[start Information supplied]
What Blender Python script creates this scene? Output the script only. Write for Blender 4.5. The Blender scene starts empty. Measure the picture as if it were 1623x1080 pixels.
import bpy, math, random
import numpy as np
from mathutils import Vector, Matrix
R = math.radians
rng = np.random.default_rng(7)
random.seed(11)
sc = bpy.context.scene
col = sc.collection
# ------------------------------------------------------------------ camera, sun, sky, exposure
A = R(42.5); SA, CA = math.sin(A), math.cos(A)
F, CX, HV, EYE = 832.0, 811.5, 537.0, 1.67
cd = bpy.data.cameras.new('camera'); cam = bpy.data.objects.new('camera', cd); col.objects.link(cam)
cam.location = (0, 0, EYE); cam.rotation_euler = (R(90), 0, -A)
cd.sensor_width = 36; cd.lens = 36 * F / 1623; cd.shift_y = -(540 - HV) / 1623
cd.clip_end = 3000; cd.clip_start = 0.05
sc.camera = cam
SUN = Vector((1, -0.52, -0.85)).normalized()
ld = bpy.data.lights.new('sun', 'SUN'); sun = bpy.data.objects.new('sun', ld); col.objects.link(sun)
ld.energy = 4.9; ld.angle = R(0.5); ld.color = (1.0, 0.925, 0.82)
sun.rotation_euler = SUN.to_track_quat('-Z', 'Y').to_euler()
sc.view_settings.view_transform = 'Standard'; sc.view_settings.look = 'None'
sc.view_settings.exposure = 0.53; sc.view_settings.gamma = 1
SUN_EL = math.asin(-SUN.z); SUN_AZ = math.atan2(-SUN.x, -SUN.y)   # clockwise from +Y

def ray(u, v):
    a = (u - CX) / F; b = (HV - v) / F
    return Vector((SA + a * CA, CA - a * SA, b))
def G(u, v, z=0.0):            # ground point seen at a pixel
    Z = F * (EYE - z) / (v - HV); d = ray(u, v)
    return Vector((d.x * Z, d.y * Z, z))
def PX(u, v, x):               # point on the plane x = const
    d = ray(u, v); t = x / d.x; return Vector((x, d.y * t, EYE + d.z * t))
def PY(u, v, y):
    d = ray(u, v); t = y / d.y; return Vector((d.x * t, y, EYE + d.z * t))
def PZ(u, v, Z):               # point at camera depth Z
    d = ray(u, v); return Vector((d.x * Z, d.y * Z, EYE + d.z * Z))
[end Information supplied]
▶ [Task description] Extract the data in full. Keep it word for word.

▶ [Response for this exercise]
What Blender Python script creates this scene? Output the script only. Write for Blender 4.5. The Blender scene starts empty. Measure the picture as if it were 1623x1080 pixels.
import bpy, math, random
import numpy as np
from mathutils import Vector, Matrix
R = math.radians
rng = np.random.default_rng(7)
random.seed(11)
sc = bpy.context.scene
col = sc.collection
# ------------------------------------------------------------------ camera, sun, sky, exposure
A = R(42.5); SA, CA = math.sin(A), math.cos(A)
F, CX, HV, EYE = 832.0, 811.5, 537.0, 1.67
cd = bpy.data.cameras.new('camera'); cam = bpy.data.objects.new('camera', cd); col.objects.link(cam)
cam.location = (0, 0, EYE); cam.rotation_euler = (R(90), 0, -A)
cd.sensor_width = 36; cd.lens = 36 * F / 1623; cd.shift_y = -(540 - HV) / 1623
cd.clip_end = 3000; cd.clip_start = 0.05
sc.camera = cam
SUN = Vector((1, -0.52, -0.85)).normalized()
ld = bpy.data.lights.new('sun', 'SUN'); sun = bpy.data.objects.new('sun', ld); col.objects.link(sun)
ld.energy = 4.9; ld.angle = R(0.5); ld.color = (1.0, 0.925, 0.82)
sun.rotation_euler = SUN.to_track_quat('-Z', 'Y').to_euler()
sc.view_settings.view_transform = 'Standard'; sc.view_settings.look = 'None'
sc.view_settings.exposure = 0.53; sc.view_settings.gamma = 1
SUN_EL = math.asin(-SUN.z); SUN_AZ = math.atan2(-SUN.x, -SUN.y)   # clockwise from +Y

def ray(u, v):
    a = (u - CX) / F; b = (HV - v) / F
    return Vector((SA + a * CA, CA - a * SA, b))
def G(u, v, z=0.0):            # ground point seen at a pixel
    Z = F * (EYE - z) / (v - HV); d = ray(u, v)
    return Vector((d.x * Z, d.y * Z, z))
def PX(u, v, x):               # point on the plane x = const
    d = ray(u, v); t = x / d.x; return Vector((x, d.y * t, EYE + d.z * t))
def PY(u, v, y):
    d = ray(u, v); t = y / d.y; return Vector((d.x * t, y, EYE + d.z * t))
def PZ(u, v, Z):               # point at camera depth Z
    d = ray(u, v); return Vector((d.x * Z, d.y * Z, EYE + d.z * Z))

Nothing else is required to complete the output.